Goossen found documents among Miller's files indicating that Yoder's victims included Notre Dame women.

The Miller files refer to two unnamed women who suffered sexual abuse by Yoder at Notre Dame, but opted not to take legal action, according to Goossen's report.

In 1984, when Yoder was required to leave his position at Goshen Biblical Seminary because of complaints by women, he informed the Rev. Richard McBrien — then chair of Notre Dame's theology department — that he would be leaving the seminary and that the decision had "delicate dimensions," according to the Miller files. Yoder added: "I and others in the Mennonite context would be grateful if you could avoid giving the matter unnecessary prominence," Goossen quotes from the files.

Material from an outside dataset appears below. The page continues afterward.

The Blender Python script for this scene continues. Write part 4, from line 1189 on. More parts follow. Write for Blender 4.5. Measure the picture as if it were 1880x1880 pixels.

Miller warned Yoder that "some (women) there (at Notre Dame) talk among themselves and tell others to 'look out for some of the priests and Prof. Y,' " Goossen wrote, quoting from the Miller files. Miller also cautioned Yoder not to jeopardize his employment at Notre Dame, according to the files.

Goossen said she sought to interview McBrien, but was not able to. The priest died in January after a lengthy illness.

The South Bend Tribune contacted Notre Dame officials to ask if there is any record of complaints about Yoder while he was an employee. Notre Dame doesn't comment on personnel matters, university spokesman Dennis Brown said.

In 1992, after victims pressured the church to take action, Yoder's ministerial credentials were suspended and he was ordered into church-supervised rehabilitation, according to Goossen's report. Yoder's accusers never spoke publicly, and his sexual misdeeds weren't mentioned in a lengthy obituary published in the New York Times.

"It is not easy for us as a community to admit this," said Klassen, the seminary communications director. "This is not easy for the faculty members or the victims. We hope this (event) will offer some healing for victims and their families."